La vicenda dell’Imam rapito scompare e riappare sempre in circostanze strane, animate da personaggi misteriosi, equivoci, oscuri, tra depistaggi, nuove verità, viaggi del nostro Stancanelli in tutti quei Paesi misteriosi. Gli dice uno dei suoi interlocutori: «È il tutti contro tutti: cristiani sostenuti da Israele contro musulmani supportati dalla Siria e palestinesi contro sciiti. Poi c’eravamo noi iraniani e Gheddafi, che finanziava chiunque destabilizzasse il Paese, comprese le fazioni dell’Olp rivali di Arafat, sognando di diventarne il leader». In questo “L’Imam deve morire” non mancano belle descrizioni di certi luoghi lontani: «La strada in discesa faceva intravedere le luci di Beirut, la città che negli anni Sessanta era stata la “Parigi del Medio Oriente”, distesa sul mare e protetta dalle montagne. Un tempo così vicina all’Europa, ora mostrava il volto butterato dai proiettili delle ringhiose fazioni in lotta. La luna piena illuminava una sequela di palazzi sventrati, le facciate ridotte a gruviera dalle raffiche di mitra. La drammatica testimonianza di una guerra fratricida, lunga ed estenuante. Le strade erano trincee, disseminate di posti di blocco, in certi tratti l’asfalto era divelto. Il centro era sfigurato, coperto di macerie. Tunnel costruiti per resistere all’invasione israeliana, palazzi occupati e adibiti a centri di comando dagli ultimi palestinesi ancora in circolazione, postazioni antiaeree nascoste tra le case dei civili: Beirut era un campo di battaglia».

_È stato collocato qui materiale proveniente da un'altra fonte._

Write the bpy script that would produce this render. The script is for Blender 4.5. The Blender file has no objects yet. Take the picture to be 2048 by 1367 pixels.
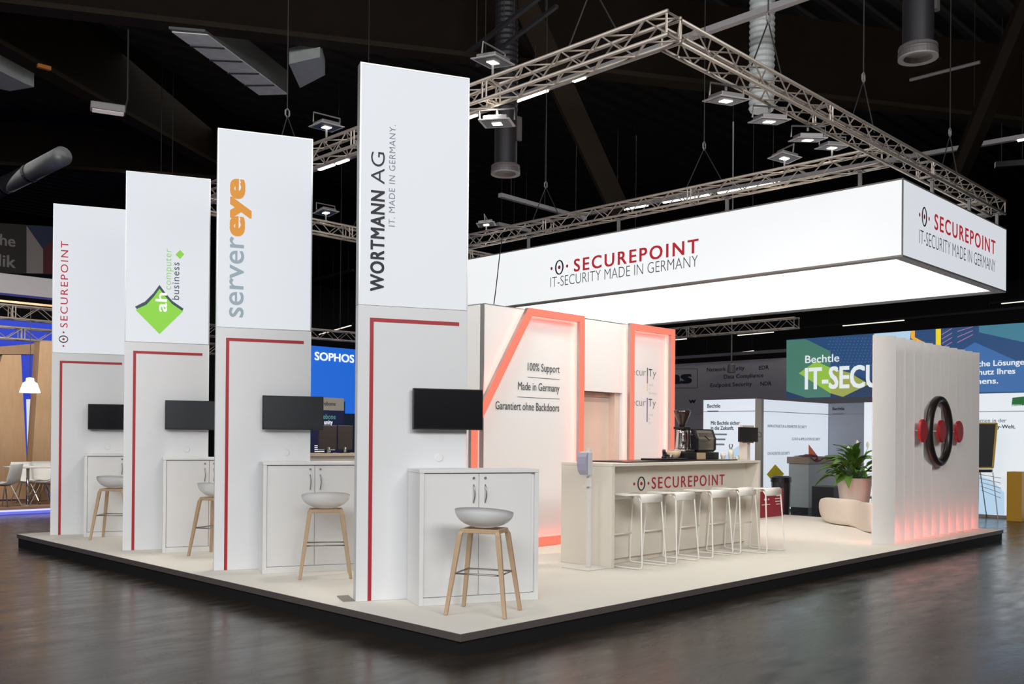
import bpy, bmesh, math, random
from mathutils import Vector, Matrix
R = math.radians
random.seed(7)
SC = bpy.context.scene
COL = SC.collection
V = Vector

# ------------------------------------------------------------------ camera
F_PX, CY = 1889.7, 866.4
YAW, PITCH, ROLL = 0.7785, 0.0039, 0.0082
CAM = V((-4.4343, -4.8595, 1.37))
_f = V((math.cos(YAW) * math.cos(PITCH), math.sin(YAW) * math.cos(PITCH), math.sin(PITCH)))
_r = V((math.sin(YAW), -math.cos(YAW), 0)); _u = _r.cross(_f)
RR = _r * math.cos(ROLL) + _u * math.sin(ROLL)
UU = -_r * math.sin(ROLL) + _u * math.cos(ROLL)
cd = bpy.data.cameras.new('camera'); cam = bpy.data.objects.new('camera', cd); COL.objects.link(cam)
m = Matrix(((RR.x, UU.x, -_f.x, CAM.x), (RR.y, UU.y, -_f.y, CAM.y), (RR.z, UU.z, -_f.z, CAM.z), (0, 0, 0, 1)))
cam.matrix_world = m
cd.sensor_width = 36; cd.lens = F_PX * 36 / 2048; cd.shift_y = (CY - 683.5) / 2048
cd.clip_start = 0.05; cd.clip_end = 300
SC.camera = cam

# ------------------------------------------------------------------ world, exposure, big hall lights
SC.view_settings.view_transform = 'Standard'; SC.view_settings.look = 'None'
SC.view_settings.exposure = 0.0; SC.view_settings.gamma = 1; SC.view_settings.use_curve_mapping = False
w = bpy.data.worlds.new('world'); SC.world = w; w.use_nodes = True
w.node_tree.nodes['Background'].inputs[0].default_value = (0.5, 0.45, 0.42, 1)
w.node_tree.nodes['Background'].inputs[1].default_value = 0.010
FLOOD_W = 132
HALL_W = 960
BOX_OUT, BOX_IN = 0.665, .98

def area(name, loc, size, sizey, power, target, color=(1, 1, 1)):
    l = bpy.data.lights.new(name, 'AREA'); l.shape = 'RECTANGLE'; l.size = size; l.size_y = sizey
    l.energy = power; l.color = color
    o = bpy.data.objects.new(name, l); COL.objects.link(o); o.location = loc
    o.rotation_euler = (V(target) - V(loc)).to_track_quat('-Z', 'Y').to_euler()
    return o
# hall lights hanging over the aisles in front of the stand
area('hall_and_fill_light', (-10.5, 2.5, 7.4), 8, 3, HALL_W * .62, (0.6, 6.5, 1.6), (1.0, 0.98, .95))  # fill added and aimed to brighten the two farthest towers
area('hall_and_fill_light', (-9.5, -6.5, 7.2), 8, 3.5, HALL_W * .78, (0.6, 3.0, 1.8), (0.95, 0.975, 1.0))
area('hall_and_fill_light', (-2.5, -12.5, 7.6), 7, 3, HALL_W * 1.15, (8.5, 0.5, 1.6), (1.0, 0.975, .945))
area('hall_and_fill_light', (22, 8, 9.5), 9, 9, 260, (20, 8, 0), (1, .97, .92))
area('booth_fill_light', (8.0, 10.4, 3.2), 1.2, .4, 45, (7.6, 11.7, .9), (1, .93, .82))  # unseen lamp added to brighten the cream side table
area('booth_fill_light', (1.5, 13.4, 4.3), 3, .5, 150, (2.2, 15.6, .6), (1, .93, .82))  # made-up strip that lifts the oak pillars and booth floor
area('hall_and_fill_light', (4, 22, 9.5), 9, 9, 200, (4, 20, 0), (1, .97, .92))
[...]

Amendola mette fuori tutte le sue conoscenze del mondo arabo e, da politico, spiega i nessi dentro la complessità degli scenari internazionali nel corso di quattro decenni. Non va svelato più di tanto l’intreccio né tantomeno il finale della storia che si rivela a Stancanelli nella mitica Persepoli. Va colto piuttosto il senso politico del romanzo di Enzo Amendola, che si potrebbe sintetizzare così: ogni volta che si giunge vicino alla affermazione di posizioni di compromessi, mediazione, buon senso, salta tutto. «Il Medio Oriente è un mondo senza speranza, penso. All’ombra di minareti che sembrano senza peso, si consumano feroci vendette tra persone che sembrano simili ma parlano lingue diverse, divise da risentimenti, odi atavici e convenienze di clan». Purtroppo è una maledizione che non si ferma, e i misteri continuano.